Researchers from Tilburg University and Mekelle University are currently collaborating on a project that aims to investigate the role of civil society organisations (CSOs) in securing sustainable development in Ethiopia. In our first blog post, we looked at restricted civic space and the impact thereof on local CSOs.[1] In this blog post, we discuss some initial findings on the impact of single issue funding. This project is part of the ‘New roles of CSOs for Inclusive Development’ Programme which investigates the assumptions underlying the civil society policy framework ‘Dialogue & Dissent’ of the Dutch Ministry of Foreign Affairs. This research is funded by NOW-WOTRO.

Mekele (Photo: D. Townsend)

Mekele (Photo: D. Townsend)

Over the course of the past six months, we have conducted a series of interviews with CSOs working in Ethiopia to better understand how these organisations adapt under a regulatory regime that radically constrains their funding and activities. While regulatory constraints affect the sustainability of these organisations, a recurring theme in our interviews concerns the considerable impact of ‘single-issue funding’. Single-issue funding includes grants and funding programmes that address problems and concerns in an atomistic and isolated manner.

Single-issue funding is particularly problematic for organisations working on complex environmental problems like sustainable development, climate change and food security. Both foreign and local CSOs reported that they have been forced to either shut down or shift their programme focus due to new funder priorities. The organisations we interviewed told us that funding opportunities over the past year or two have been concentrated in the area of migration and displacement. Work on food security and other resilience programmes do not meet the funding requirements for many of these grants.

One organisation described receiving funding from a Dutch Funder to address crisis relief in Ethiopia. With this funding, the organisation established a number of local initiatives focused on food security at a local, community level. In 2017, the Dutch funder changed the focus of that funding to address migration, and the organisation no longer qualified for funding. This resulted in a loss of years of built up expertise and good community relations. This is particularly problematic in the Ethiopian context where CSOs had been portrayed as self-serving and unreliable. It also affects the stability and resilience of the communities who had previously benefited from the work of the CSO. Productive and beneficial programmes are forced to either stop or shift their focus, as funding priorities follow the shifting political winds.

This example is particularly worrying from an environmental point of view as addressing concerns such as food security, sustainable development and climate change – which also may not fall under migration funding – generally require long term engagement and are rarely short term. In addition, an atomistic approach is in direct conflict with funders’ own aims and goals, as addressing environmental threats and ensuring food security are crucial components of addressing unsustainable levels of migration.

A shift in donor focus can also have a significant, and often overlooked, impact on the institutional set-up and human resource situation of a CSO. One organisation told us that, despite their extensive expertise in environmental issues, they no longer qualified for many grants.

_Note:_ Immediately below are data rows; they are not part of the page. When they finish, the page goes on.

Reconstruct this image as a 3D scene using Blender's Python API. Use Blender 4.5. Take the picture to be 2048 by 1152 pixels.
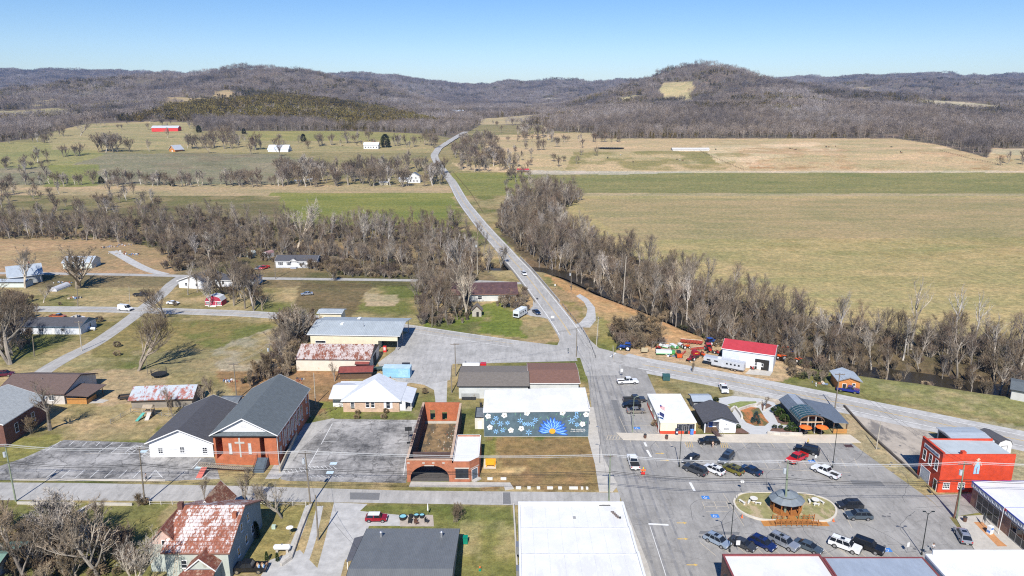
import bpy,bmesh,math,random
import numpy as np
from mathutils import Vector,Matrix
for o in list(bpy.data.objects): bpy.data.objects.remove(o)
scene = bpy.context.scene
COL = scene.collection
R = math.radians
# ---------------------------------------------------------------- camera, sky, sun, exposure
CAMH,FPX,PITCH = 76.0,1430.0,14.54
cam = bpy.data.cameras.new('camera'); camo = bpy.data.objects.new('camera',cam); COL.objects.link(camo)
cam.sensor_width = 36; cam.lens = FPX / 2048 * 36; cam.clip_start = 1; cam.clip_end = 30000
camo.location = (0,0,CAMH); camo.rotation_euler = (R(90 - PITCH),0,0)
scene.camera = camo
SUN_EL,SUN_AZ = 44.0,187.0          # azimuth from +Y clockwise: the sun stands behind the camera, a little left
world = bpy.data.worlds.new('World'); scene.world = world; world.use_nodes = True
nt = world.node_tree; nt.nodes.clear()
sky = nt.nodes.new('ShaderNodeTexSky'); sky.sky_type = 'NISHITA'; sky.sun_disc = False
sky.sun_elevation = R(SUN_EL); sky.sun_rotation = R(SUN_AZ); sky.altitude = 300
sky.air_density = 1.0; sky.dust_density = 0.0; sky.ozone_density = 1.6
bg = nt.nodes.new('ShaderNodeBackground'); bg.inputs['Strength'].default_value = 0.078
wo = nt.nodes.new('ShaderNodeOutputWorld')
hs = nt.nodes.new('ShaderNodeHueSaturation'); hs.inputs['Saturation'].default_value = 1.32; nt.links.new(sky.outputs[0],hs.inputs['Color']); mu = nt.nodes.new('ShaderNodeVectorMath'); mu.operation = 'MULTIPLY'; mu.inputs[1].default_value = (.93,1.0,1.24); nt.links.new(hs.outputs[0],mu.inputs[0]); nt.links.new(mu.outputs[0],bg.inputs[0]); nt.links.new(bg.outputs[0],wo.inputs[0])
sl = bpy.data.lights.new('sun','SUN'); sl.energy = 5.0; sl.angle = R(0.5); sl.color = (1.0,0.955,0.88)
so = bpy.data.objects.new('sun',sl); COL.objects.link(so)
sd = Vector((math.sin(R(SUN_AZ)) * math.cos(R(SUN_EL)),math.cos(R(SUN_AZ)) * math.cos(R(SUN_EL)),math.sin(R(SUN_EL))))
so.rotation_euler = (-sd).to_track_quat('-Z','Y').to_euler(); so.location = (0,0,200)
vs = scene.view_settings
vs.view_transform = 'Standard'; vs.look = 'None'; vs.gamma = 1; vs.exposure = 0.36
scene.cycles.use_denoising = False; scene.cycles.filter_width = 1.15; scene.cycles.max_bounces = 4; scene.cycles.diffuse_bounces = 2; scene.cycles.glossy_bounces = 2
scene.cycles.transmission_bounces = 2; scene.cycles.volume_bounces = 0; scene.cycles.transparent_max_bounces = 4
# ---------------------------------------------------------------- measuring: photo pixel (2048 wide) -> ground point
SP,CP = math.sin(R(PITCH)),math.cos(R(PITCH))
def G(px,py,z=0.0):
 v = (py - 576) / FPX; zc = (CAMH - z) / (SP + v * CP)
 return ((px - 1024) / FPX * zc,zc * (CP - v * SP))
def HT(py,Y):                           # height of a point seen on row py at distance Y
 v = (py - 576) / FPX; return CAMH - Y * (SP + v * CP) / (CP - v * SP)
def PR(x,y,z):                         # world -> photo pixel (numpy ok)
 dz = CAMH - z; zc = y * CP + dz * SP; dn = dz * CP - y * SP
 return 1024 + FPX * x / zc,576 + FPX * dn / zc
rnd = random.Random(7)
# ---------------------------------------------------------------- noise
def _hash(ix,iy,s):
 n = (ix.astype(np.int64) * 374761393 + iy.astype(np.int64) * 668265263 + s * 974711) & 0x7fffffff
 n = ((n ^ (n >> 13)) * 1274126177) & 0x7fffffff
 return ((n ^ (n >> 16)) & 0xffff) / 65535.0
def vnoise(x,y,s=0):
 ix = np.floor(x); iy = np.floor(y); fx = x - ix; fy = y - iy
 fx = fx * fx * (3 - 2 * fx); fy = fy * fy * (3 - 2 * fy)
 a = _hash(ix,iy,s); b = _hash(ix + 1,iy,s); c = _hash(ix,iy + 1,s); d = _hash(ix + 1,iy + 1,s)
 return (a * (1 - fx) + b * fx) * (1 - fy) + (c * (1 - fx) + d * fx) * fy
def fbm(x,y,s=0,o=4):
 r = 0; a = .5; t = 0
 for i in range(o):
  r = r + a * vnoise(x * 2 ** i,y * 2 ** i,s + i * 17); t += a; a *= .5
 return r / t
def inpoly(px,py,poly):
 p = np.asarray(poly,float); res = np.zeros(np.shape(px),bool)
 x0,y0 = p.min(0); x1,y1 = p.max(0)
 m = (px >= x0) & (px <= x1) & (py >= y0) & (py <= y1)
 if not np.any(m): return res
 qx = px[m]; qy = py[m]; r = np.zeros(qx.shape,bool); j = len(p) - 1
 for i in range(len(p)):
  c = ((p[i,1] > qy) != (p[j,1] > qy))
  with np.errstate(divide='ignore',invalid='ignore'):
   r ^= c & (qx < (p[j,0] - p[i,0]) * (qy - p[i,1]) / (p[j,1] - p[i,1] + 1e-12) + p[i,0])
  j = i
 res[m] = r; return res
def wpoly(pts): return [G(*p) for p in pts]
def segdist(x,y,pl):
 d = np.full(np.shape(x),1e9)
 for (ax,ay),(bx,by) in zip(pl[:-1],pl[1:]):
  L2 = (bx - ax) ** 2 + (by - ay) ** 2
  t = np.clip(((x - ax) * (bx - ax) + (y - ay) * (by - ay)) / L2,0,1)
  d = np.minimum(d,np.hypot(x - ax - t * (bx - ax),y - ay - t * (by - ay)))
 return d
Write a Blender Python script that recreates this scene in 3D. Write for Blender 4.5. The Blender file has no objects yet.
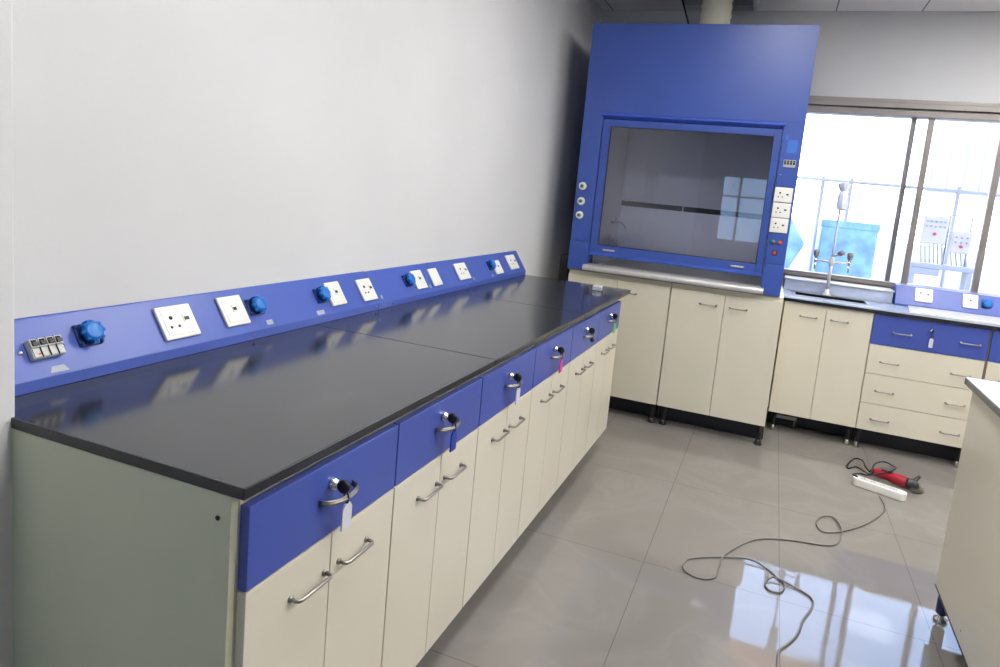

Donor priorities had shifted to migration and the organisation could not easily transfer the expertise they had to a new and different focus area. Another organisation described how changes in donor focus had had a serious impact on their financial stability, making it harder for the organisation to retain capable and qualified staff.

Our initial findings suggest that, while state regulation in places like Ethiopia may have a significant impact on CSOs, shifting funding priorities might also jeopardize their sustainability and undermine their efforts.